5 Financial Decisions I Recommend

I don't blindly follow people's advice; but when it is logical and rationally leads to a good result, then why not follow it?

When my wife and I were married, she was the more financially savvy one. I lived like many people live today-- without a plan. 

Of course, I was 22! So that's not abnormal.

However, even before I was married, my Dad had instilled some very solid financial knowledge into my head. Some of that advice will be listed here.

Personal finances aren't complicated. We're not talking about global economics here. It's simple addition and subtraction. No algorithms. No equations. No predictions.

Do you have money for something? Or not? Very simple.

So after taking some of my Dad's advice, learning from my wife's good habits, reading some of Dave Ramsey's materials, and managing our finances for 7+ years, I've learned which decisions are winners and which don't matter as much.

(I am not listing my bad financial decisions here!)

#1 Hate debt.

This decision may require lifestyle adjustment, humility, and some old-fashioned self-discipline.

I hate owing money--for anything. 

Aside from our mortgage, we have no debt; and we intend to keep it that way.

Although we are not wealthy and do not have fancy things to impress people we don't know, we do have a clean slate.

No debt.

See also: I Might Be One of the Cheapest People You Know

#2 Pay no interest.

The main reason I hate debt is because it would suck money right out of our bank accounts.

Don't you like to keep your money? I do.

I'm happy to say that we have never paid interest on a loan other than our mortgage (which I still hate).

Practically, this means we don't finance cars, furniture, carpet, or anything else. If we can't buy it with the money we have in the bank right now, we wait.

"What about 0% interest loans?"

I've never dabbled with fire while wearing a backpack full of gasoline, have you?

You probably won't get burnt though.

#3 Save.

We save money for unforeseen events or expenses. It's called an emergency fund. Everyone has a different idea of what it should look like.

We subscribe to the idea that a good, solid emergency fund should sustain your family for 4-6 months. So take whatever your baseline expenses are for a month and multiply that by 4, 5, or 6. That's a good target.

Aside from that, we also have cash ready for when we want to have fun. With money in the bank, vacations aren't funded by credit cards that will cost 23.8% more because of interest!

#4 Invest.

Having retirement accounts is the only way we will retire. I do not expect the U.S. government to support me when we turn 65. Call me a pessimist if you want.

So we have Roth IRAs.

I also have an employer-sponsored 403(b) retirement account that is deducted from my paycheck tax-free. I don't have to think about it or write a check. (Good for me, because I'm very forgetful!)

See also: Why I Don't Like Piggy Banks

#5 Insure.

You (and your spouse if you're married) need to decide what level of insurance you're willing to pay for. I generally avoid insurance when I can, but sometimes it's a must.

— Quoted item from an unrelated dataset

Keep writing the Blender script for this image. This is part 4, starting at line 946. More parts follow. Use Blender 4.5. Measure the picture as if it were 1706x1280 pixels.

In my opinion, the most important insurance we have is life insurance. It settles my mind at night when I think about what would happen to my family if I died.

"How much life insurance should we purchase?"

Again, that's a personal decision. I chose a policy that should sustain my family for 5-7 years.

See also: Time To Act Like a Grown-Up


It can be hard to make good financial decisions. I get that.

We often feel pressured to display outward indicators of "success" so people will know how "good we're doing."

I think that's a nasty trap to fall into.

If you use your income wisely and make good decisions, it will be best for you and your family--now and in the future.

And none of this means you must live boring lives filled with drudgery and smelly, old clothes. 

It means you postpone things of less value to earn things with the greater value.

Image credit:
Businessman holding money from freedigitalphotos.net.


  1. Good advice. My rule with life insurance is to have enough coverage to pay off the mortgage and provide for my family until the kids are old enough to leave home. If something were to happen to me, the last thing I would want is for my family to have to add financial worries to all the other new challenges that would arise.